Date Posted: June 2, 2021

Writer and adventurer Leon McCarron traces the life of his relative, Andrew Bonar Law, the shortest-serving British Prime Minister of the Twentieth Century and one of the most influential figures in Ulster resistance to Home Rule and the creation of Northern Ireland, in The Unknown Prime Minister and Me. Produced by NPE Media with support from Northern Ireland Screen’s Ulster-Scots Broadcast Fund, the documentary airs on Wednesday 9th June at 10:45pm on BBC One Northern Ireland.

Law’s family were Ulster-Scots who had lived in North Antrim for hundreds of years, but he was born in New Brunswick, Canada as his father was a church minister there for a couple of decades before he returned to Portrush in later life. Leon investigates how these strong family ties to Ulster contributed to Law’s uncharacteristically passionate defence of the Union during the tumultuous early decades of the Twentieth Century.

Leon also discovers the personal heartache that marred Law’s life, from the early deaths of his mother and his wife to the tragic loss of two of his sons in the First World War.

Beginning with his final resting place in Westminster Abbey after a state funeral held against his wishes, the film reveals the complexities of Law’s character and how he became an unlikely key ally of the Ulster Unionists at Westminster, as well as a visionary and hard-working statesman regarded by some as the ‘father of the modern Conservative Party’.
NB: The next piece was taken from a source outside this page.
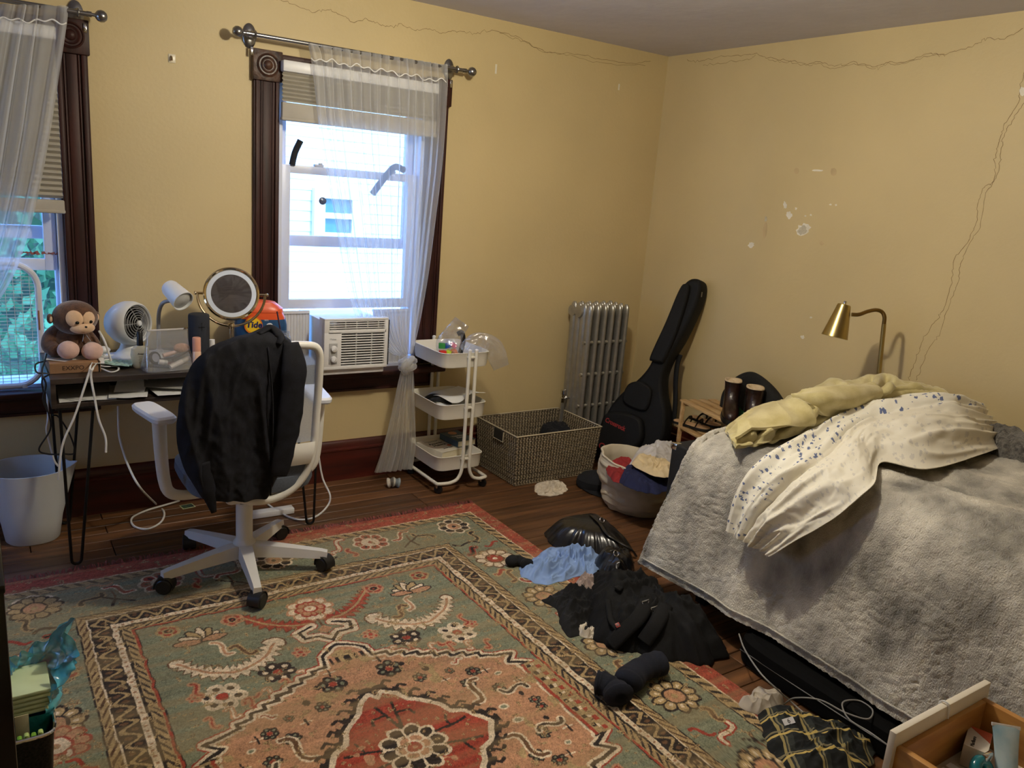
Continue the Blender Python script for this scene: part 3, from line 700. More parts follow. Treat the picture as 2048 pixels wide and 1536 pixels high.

The documentary reveals how Bonar Law’s more inflammatory speeches during the Home Rule crisis caused unease within his family and Leon goes in search of a piece of family memorabilia connected with this story.

Leon McCarron said: “This film gave me a chance to investigate my own family history in a way that I’d always wanted to, but it was also to look more deeply at the complex history of my own country from a new perspective. I hope that viewers will enjoy exploring the life of Bonar Law as much as I did and that, also like me, they’ll learn a lot about Northern Ireland along the way.”

Contributors to the documentary include historians in Northern Ireland, England and Dublin, Baroness Sayeeda Warsi, and members of the Law family. It was shot in London, Belfast and outside Portrush and Coleraine in County Antrim and features archive from his short-lived tenure as Prime Minister in the 1920s.